Works on Paper

From an early interest in finely made books and book illustrations, Carl Weyerhaeuser developed an appreciation for a wider range of print techniques. The oft-quoted anecdote is that, upon graduation from Harvard, Carl turned down an expensive Packard for a more modest Dodge, so he could make his first print acquisition, an impression of Rembrandt’s etching, Descent from the Cross by Torchlight. The subsequent collection formed by Carl and Edith Weyerhaeuser encompasses a vast survey of prints from a variety of cultural origins, including many works that represent major movements within their medium.
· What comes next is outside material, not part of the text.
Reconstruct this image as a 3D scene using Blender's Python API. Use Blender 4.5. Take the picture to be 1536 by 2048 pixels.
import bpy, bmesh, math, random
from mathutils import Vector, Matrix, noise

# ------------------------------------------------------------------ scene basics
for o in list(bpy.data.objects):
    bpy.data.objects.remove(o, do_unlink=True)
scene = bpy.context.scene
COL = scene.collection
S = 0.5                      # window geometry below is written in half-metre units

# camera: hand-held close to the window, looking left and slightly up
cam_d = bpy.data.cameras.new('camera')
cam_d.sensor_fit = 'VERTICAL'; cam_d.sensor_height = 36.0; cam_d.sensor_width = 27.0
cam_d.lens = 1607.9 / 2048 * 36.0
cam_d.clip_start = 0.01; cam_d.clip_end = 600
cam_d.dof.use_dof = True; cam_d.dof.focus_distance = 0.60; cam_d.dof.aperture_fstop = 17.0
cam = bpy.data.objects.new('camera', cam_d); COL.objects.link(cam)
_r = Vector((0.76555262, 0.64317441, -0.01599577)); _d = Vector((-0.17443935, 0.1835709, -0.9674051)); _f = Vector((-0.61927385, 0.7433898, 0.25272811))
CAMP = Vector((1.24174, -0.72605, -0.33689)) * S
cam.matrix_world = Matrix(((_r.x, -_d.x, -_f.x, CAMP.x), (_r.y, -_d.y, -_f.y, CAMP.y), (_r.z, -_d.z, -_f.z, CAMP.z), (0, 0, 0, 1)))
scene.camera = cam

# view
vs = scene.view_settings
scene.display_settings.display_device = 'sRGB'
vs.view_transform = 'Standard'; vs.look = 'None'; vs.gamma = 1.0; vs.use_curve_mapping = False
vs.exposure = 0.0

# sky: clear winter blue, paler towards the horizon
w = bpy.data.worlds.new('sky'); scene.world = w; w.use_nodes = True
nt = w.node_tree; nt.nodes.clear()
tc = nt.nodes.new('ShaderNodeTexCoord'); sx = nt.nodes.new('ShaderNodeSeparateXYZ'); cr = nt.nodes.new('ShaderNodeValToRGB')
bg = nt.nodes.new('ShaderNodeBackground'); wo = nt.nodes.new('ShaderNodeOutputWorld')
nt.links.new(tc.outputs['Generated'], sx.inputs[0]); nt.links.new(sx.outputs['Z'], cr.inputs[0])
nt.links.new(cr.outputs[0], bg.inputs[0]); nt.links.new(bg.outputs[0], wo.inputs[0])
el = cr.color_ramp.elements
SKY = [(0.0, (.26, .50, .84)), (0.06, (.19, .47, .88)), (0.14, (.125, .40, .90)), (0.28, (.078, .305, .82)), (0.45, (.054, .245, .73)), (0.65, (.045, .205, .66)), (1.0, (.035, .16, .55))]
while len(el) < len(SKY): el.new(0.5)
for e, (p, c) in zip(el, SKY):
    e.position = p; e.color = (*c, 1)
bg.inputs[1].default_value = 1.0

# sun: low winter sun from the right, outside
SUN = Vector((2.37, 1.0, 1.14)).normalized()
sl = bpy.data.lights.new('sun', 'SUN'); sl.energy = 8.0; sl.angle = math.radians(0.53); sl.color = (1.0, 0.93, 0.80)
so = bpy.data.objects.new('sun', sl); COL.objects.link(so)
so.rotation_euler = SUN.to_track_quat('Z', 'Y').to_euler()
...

The Weyerhaeuser’s collection provided a rich system from which the future collection would grow. While subject became less important and technique and materials increased in significance, the Weyerhaeuser’s appreciated and kept up with new developments. By becoming an ardent supporter of groups such as the Boston Printmakers and Full Tilt Print Studio, the museum has formed a varied collection of twentieth century prints representing a wide range of techniques.

Collection strengths include, but are not limited to, work by sixteenth and seventeenth century masters, Dürer and Rembrandt; popular ukiyo-e Japanese woodblock artists, Hiroshige and Hokusai; modern Japanese woodblock prints from the movement known as sosaku hanga (creative print); American and European nineteenth and early twentieth century etchings, engravings, woodcuts, wood engravings, and lithographs; and contemporary prints in a variety of techniques. In addition to prints, the museum’s collection of works on paper also includes drawings and artist books.

The inherent mastery of techniques makes the works in the collection distinctive. The collection of works on paper has developed steadily, through both gifts and purchases, and continues to grow in both depth and scope. It is increasingly enriched by expanding upon contemporary holdings and supplementing pre-established areas of strength within the collection.